### WRITTEN PROBLEM
Write each line out exactly, leaving none out.
==== PROVIDED DATA
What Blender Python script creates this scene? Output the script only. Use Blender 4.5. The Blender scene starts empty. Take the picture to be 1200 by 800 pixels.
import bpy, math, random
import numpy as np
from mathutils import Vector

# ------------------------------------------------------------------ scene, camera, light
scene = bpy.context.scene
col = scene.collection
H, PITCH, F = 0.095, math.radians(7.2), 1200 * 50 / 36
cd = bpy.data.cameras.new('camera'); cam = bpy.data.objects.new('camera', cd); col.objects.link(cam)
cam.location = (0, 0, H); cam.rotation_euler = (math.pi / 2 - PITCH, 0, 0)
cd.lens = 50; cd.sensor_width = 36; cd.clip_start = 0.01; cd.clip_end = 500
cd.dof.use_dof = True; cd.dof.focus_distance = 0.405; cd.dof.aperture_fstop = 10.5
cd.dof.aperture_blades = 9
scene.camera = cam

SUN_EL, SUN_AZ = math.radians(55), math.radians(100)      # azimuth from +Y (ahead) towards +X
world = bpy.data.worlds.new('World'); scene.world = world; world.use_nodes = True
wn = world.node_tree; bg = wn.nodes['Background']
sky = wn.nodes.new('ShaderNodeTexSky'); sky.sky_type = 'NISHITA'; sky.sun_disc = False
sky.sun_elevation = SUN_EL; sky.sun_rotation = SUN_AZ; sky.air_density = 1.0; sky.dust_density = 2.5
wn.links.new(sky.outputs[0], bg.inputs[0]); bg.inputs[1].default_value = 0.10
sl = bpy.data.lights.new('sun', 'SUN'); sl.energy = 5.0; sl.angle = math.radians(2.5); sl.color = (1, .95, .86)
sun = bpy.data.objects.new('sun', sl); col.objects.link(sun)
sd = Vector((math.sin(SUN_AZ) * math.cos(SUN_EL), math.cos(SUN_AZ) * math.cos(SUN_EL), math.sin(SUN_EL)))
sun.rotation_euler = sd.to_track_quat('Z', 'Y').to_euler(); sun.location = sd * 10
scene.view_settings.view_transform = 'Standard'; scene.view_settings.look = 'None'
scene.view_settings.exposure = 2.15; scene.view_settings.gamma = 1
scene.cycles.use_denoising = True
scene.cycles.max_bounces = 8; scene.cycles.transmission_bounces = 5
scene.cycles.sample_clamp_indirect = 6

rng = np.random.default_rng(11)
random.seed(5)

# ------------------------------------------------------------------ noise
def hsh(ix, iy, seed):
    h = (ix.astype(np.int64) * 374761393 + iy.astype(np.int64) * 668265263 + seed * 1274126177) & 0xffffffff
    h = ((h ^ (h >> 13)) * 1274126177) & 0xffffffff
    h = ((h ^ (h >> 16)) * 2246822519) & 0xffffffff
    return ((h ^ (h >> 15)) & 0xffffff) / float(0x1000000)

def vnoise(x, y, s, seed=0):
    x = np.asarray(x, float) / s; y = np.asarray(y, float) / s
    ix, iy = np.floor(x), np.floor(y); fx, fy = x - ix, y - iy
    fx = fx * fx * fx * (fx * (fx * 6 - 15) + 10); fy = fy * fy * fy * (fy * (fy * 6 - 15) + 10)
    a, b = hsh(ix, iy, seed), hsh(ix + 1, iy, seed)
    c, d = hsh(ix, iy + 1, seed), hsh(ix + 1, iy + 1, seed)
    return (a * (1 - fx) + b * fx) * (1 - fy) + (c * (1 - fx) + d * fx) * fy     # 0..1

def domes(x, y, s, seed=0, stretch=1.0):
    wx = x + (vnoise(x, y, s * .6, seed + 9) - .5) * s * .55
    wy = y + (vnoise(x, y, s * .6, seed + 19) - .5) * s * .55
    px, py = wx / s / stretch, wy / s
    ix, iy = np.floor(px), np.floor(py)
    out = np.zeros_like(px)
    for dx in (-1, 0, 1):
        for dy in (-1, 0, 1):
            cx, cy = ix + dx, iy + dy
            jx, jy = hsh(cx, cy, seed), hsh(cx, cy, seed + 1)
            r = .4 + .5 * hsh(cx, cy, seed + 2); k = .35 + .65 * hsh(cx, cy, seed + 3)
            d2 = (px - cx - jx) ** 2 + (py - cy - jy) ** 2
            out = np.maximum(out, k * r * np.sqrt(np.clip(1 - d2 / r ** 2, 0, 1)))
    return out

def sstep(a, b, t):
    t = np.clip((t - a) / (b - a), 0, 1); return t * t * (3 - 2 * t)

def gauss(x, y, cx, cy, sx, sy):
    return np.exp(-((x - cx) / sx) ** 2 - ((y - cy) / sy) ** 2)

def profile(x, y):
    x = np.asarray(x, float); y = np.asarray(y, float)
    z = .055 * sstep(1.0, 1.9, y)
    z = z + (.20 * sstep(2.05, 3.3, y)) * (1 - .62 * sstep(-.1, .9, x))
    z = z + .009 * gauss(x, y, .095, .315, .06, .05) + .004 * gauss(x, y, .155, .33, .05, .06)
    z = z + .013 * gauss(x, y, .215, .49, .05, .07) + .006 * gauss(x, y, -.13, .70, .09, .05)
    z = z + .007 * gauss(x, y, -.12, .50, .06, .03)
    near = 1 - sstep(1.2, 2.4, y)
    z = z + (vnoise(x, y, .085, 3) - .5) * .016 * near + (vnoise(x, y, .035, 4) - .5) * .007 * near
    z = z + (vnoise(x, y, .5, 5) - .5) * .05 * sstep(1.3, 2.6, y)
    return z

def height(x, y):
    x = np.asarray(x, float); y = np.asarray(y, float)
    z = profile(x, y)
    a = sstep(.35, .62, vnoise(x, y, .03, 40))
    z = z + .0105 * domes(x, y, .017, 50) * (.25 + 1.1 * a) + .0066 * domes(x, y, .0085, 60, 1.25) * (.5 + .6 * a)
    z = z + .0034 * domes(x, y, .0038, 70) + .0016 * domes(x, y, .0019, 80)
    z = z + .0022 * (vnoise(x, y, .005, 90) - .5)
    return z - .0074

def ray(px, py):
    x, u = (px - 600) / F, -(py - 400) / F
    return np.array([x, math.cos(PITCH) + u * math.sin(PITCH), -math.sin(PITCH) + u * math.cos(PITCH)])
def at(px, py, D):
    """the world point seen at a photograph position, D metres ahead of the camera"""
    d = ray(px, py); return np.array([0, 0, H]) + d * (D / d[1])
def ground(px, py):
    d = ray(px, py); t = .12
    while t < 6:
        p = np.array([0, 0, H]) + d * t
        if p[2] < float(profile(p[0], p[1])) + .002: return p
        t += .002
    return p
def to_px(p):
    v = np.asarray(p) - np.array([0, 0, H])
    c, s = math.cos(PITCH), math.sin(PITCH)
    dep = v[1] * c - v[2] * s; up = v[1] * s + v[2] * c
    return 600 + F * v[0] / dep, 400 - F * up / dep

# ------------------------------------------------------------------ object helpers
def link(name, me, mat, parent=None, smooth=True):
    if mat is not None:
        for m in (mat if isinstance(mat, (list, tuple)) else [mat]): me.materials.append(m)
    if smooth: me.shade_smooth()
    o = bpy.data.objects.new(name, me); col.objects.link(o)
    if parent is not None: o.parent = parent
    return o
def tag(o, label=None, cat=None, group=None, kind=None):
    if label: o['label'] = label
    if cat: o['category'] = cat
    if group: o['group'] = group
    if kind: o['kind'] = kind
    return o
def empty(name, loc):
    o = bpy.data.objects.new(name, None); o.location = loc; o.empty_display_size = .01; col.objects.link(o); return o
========
### COMPLETE RESPONSE
What Blender Python script creates this scene? Output the script only. Use Blender 4.5. The Blender scene starts empty. Take the picture to be 1200 by 800 pixels.
import bpy, math, random
import numpy as np
from mathutils import Vector

# ------------------------------------------------------------------ scene, camera, light
scene = bpy.context.scene
col = scene.collection
H, PITCH, F = 0.095, math.radians(7.2), 1200 * 50 / 36
cd = bpy.data.cameras.new('camera'); cam = bpy.data.objects.new('camera', cd); col.objects.link(cam)
cam.location = (0, 0, H); cam.rotation_euler = (math.pi / 2 - PITCH, 0, 0)
cd.lens = 50; cd.sensor_width = 36; cd.clip_start = 0.01; cd.clip_end = 500
cd.dof.use_dof = True; cd.dof.focus_distance = 0.405; cd.dof.aperture_fstop = 10.5
cd.dof.aperture_blades = 9
scene.camera = cam

SUN_EL, SUN_AZ = math.radians(55), math.radians(100)      # azimuth from +Y (ahead) towards +X
world = bpy.data.worlds.new('World'); scene.world = world; world.use_nodes = True
wn = world.node_tree; bg = wn.nodes['Background']
sky = wn.nodes.new('ShaderNodeTexSky'); sky.sky_type = 'NISHITA'; sky.sun_disc = False
sky.sun_elevation = SUN_EL; sky.sun_rotation = SUN_AZ; sky.air_density = 1.0; sky.dust_density = 2.5
wn.links.new(sky.outputs[0], bg.inputs[0]); bg.inputs[1].default_value = 0.10
sl = bpy.data.lights.new('sun', 'SUN'); sl.energy = 5.0; sl.angle = math.radians(2.5); sl.color = (1, .95, .86)
sun = bpy.data.objects.new('sun', sl); col.objects.link(sun)
sd = Vector((math.sin(SUN_AZ) * math.cos(SUN_EL), math.cos(SUN_AZ) * math.cos(SUN_EL), math.sin(SUN_EL)))
sun.rotation_euler = sd.to_track_quat('Z', 'Y').to_euler(); sun.location = sd * 10
scene.view_settings.view_transform = 'Standard'; scene.view_settings.look = 'None'
scene.view_settings.exposure = 2.15; scene.view_settings.gamma = 1
scene.cycles.use_denoising = True
scene.cycles.max_bounces = 8; scene.cycles.transmission_bounces = 5
scene.cycles.sample_clamp_indirect = 6

rng = np.random.default_rng(11)
random.seed(5)

# ------------------------------------------------------------------ noise
def hsh(ix, iy, seed):
    h = (ix.astype(np.int64) * 374761393 + iy.astype(np.int64) * 668265263 + seed * 1274126177) & 0xffffffff
    h = ((h ^ (h >> 13)) * 1274126177) & 0xffffffff
    h = ((h ^ (h >> 16)) * 2246822519) & 0xffffffff
    return ((h ^ (h >> 15)) & 0xffffff) / float(0x1000000)

def vnoise(x, y, s, seed=0):
    x = np.asarray(x, float) / s; y = np.asarray(y, float) / s
    ix, iy = np.floor(x), np.floor(y); fx, fy = x - ix, y - iy
    fx = fx * fx * fx * (fx * (fx * 6 - 15) + 10); fy = fy * fy * fy * (fy * (fy * 6 - 15) + 10)
    a, b = hsh(ix, iy, seed), hsh(ix + 1, iy, seed)
    c, d = hsh(ix, iy + 1, seed), hsh(ix + 1, iy + 1, seed)
    return (a * (1 - fx) + b * fx) * (1 - fy) + (c * (1 - fx) + d * fx) * fy     # 0..1

def domes(x, y, s, seed=0, stretch=1.0):
    wx = x + (vnoise(x, y, s * .6, seed + 9) - .5) * s * .55
    wy = y + (vnoise(x, y, s * .6, seed + 19) - .5) * s * .55
    px, py = wx / s / stretch, wy / s
    ix, iy = np.floor(px), np.floor(py)
    out = np.zeros_like(px)
    for dx in (-1, 0, 1):
        for dy in (-1, 0, 1):
            cx, cy = ix + dx, iy + dy
            jx, jy = hsh(cx, cy, seed), hsh(cx, cy, seed + 1)
            r = .4 + .5 * hsh(cx, cy, seed + 2); k = .35 + .65 * hsh(cx, cy, seed + 3)
            d2 = (px - cx - jx) ** 2 + (py - cy - jy) ** 2
            out = np.maximum(out, k * r * np.sqrt(np.clip(1 - d2 / r ** 2, 0, 1)))
    return out

def sstep(a, b, t):
    t = np.clip((t - a) / (b - a), 0, 1); return t * t * (3 - 2 * t)

def gauss(x, y, cx, cy, sx, sy):
    return np.exp(-((x - cx) / sx) ** 2 - ((y - cy) / sy) ** 2)

def profile(x, y):
    x = np.asarray(x, float); y = np.asarray(y, float)
    z = .055 * sstep(1.0, 1.9, y)
    z = z + (.20 * sstep(2.05, 3.3, y)) * (1 - .62 * sstep(-.1, .9, x))
    z = z + .009 * gauss(x, y, .095, .315, .06, .05) + .004 * gauss(x, y, .155, .33, .05, .06)
    z = z + .013 * gauss(x, y, .215, .49, .05, .07) + .006 * gauss(x, y, -.13, .70, .09, .05)
    z = z + .007 * gauss(x, y, -.12, .50, .06, .03)
    near = 1 - sstep(1.2, 2.4, y)
    z = z + (vnoise(x, y, .085, 3) - .5) * .016 * near + (vnoise(x, y, .035, 4) - .5) * .007 * near
    z = z + (vnoise(x, y, .5, 5) - .5) * .05 * sstep(1.3, 2.6, y)
    return z

def height(x, y):
    x = np.asarray(x, float); y = np.asarray(y, float)
    z = profile(x, y)
    a = sstep(.35, .62, vnoise(x, y, .03, 40))
    z = z + .0105 * domes(x, y, .017, 50) * (.25 + 1.1 * a) + .0066 * domes(x, y, .0085, 60, 1.25) * (.5 + .6 * a)
    z = z + .0034 * domes(x, y, .0038, 70) + .0016 * domes(x, y, .0019, 80)
    z = z + .0022 * (vnoise(x, y, .005, 90) - .5)
    return z - .0074

def ray(px, py):
    x, u = (px - 600) / F, -(py - 400) / F
    return np.array([x, math.cos(PITCH) + u * math.sin(PITCH), -math.sin(PITCH) + u * math.cos(PITCH)])
def at(px, py, D):
    """the world point seen at a photograph position, D metres ahead of the camera"""
    d = ray(px, py); return np.array([0, 0, H]) + d * (D / d[1])
def ground(px, py):
    d = ray(px, py); t = .12
    while t < 6:
        p = np.array([0, 0, H]) + d * t
        if p[2] < float(profile(p[0], p[1])) + .002: return p
        t += .002
    return p
def to_px(p):
    v = np.asarray(p) - np.array([0, 0, H])
    c, s = math.cos(PITCH), math.sin(PITCH)
    dep = v[1] * c - v[2] * s; up = v[1] * s + v[2] * c
    return 600 + F * v[0] / dep, 400 - F * up / dep

# ------------------------------------------------------------------ object helpers
def link(name, me, mat, parent=None, smooth=True):
    if mat is not None:
        for m in (mat if isinstance(mat, (list, tuple)) else [mat]): me.materials.append(m)
    if smooth: me.shade_smooth()
    o = bpy.data.objects.new(name, me); col.objects.link(o)
    if parent is not None: o.parent = parent
    return o
def tag(o, label=None, cat=None, group=None, kind=None):
    if label: o['label'] = label
    if cat: o['category'] = cat
    if group: o['group'] = group
    if kind: o['kind'] = kind
    return o
def empty(name, loc):
    o = bpy.data.objects.new(name, None); o.location = loc; o.empty_display_size = .01; col.objects.link(o); return o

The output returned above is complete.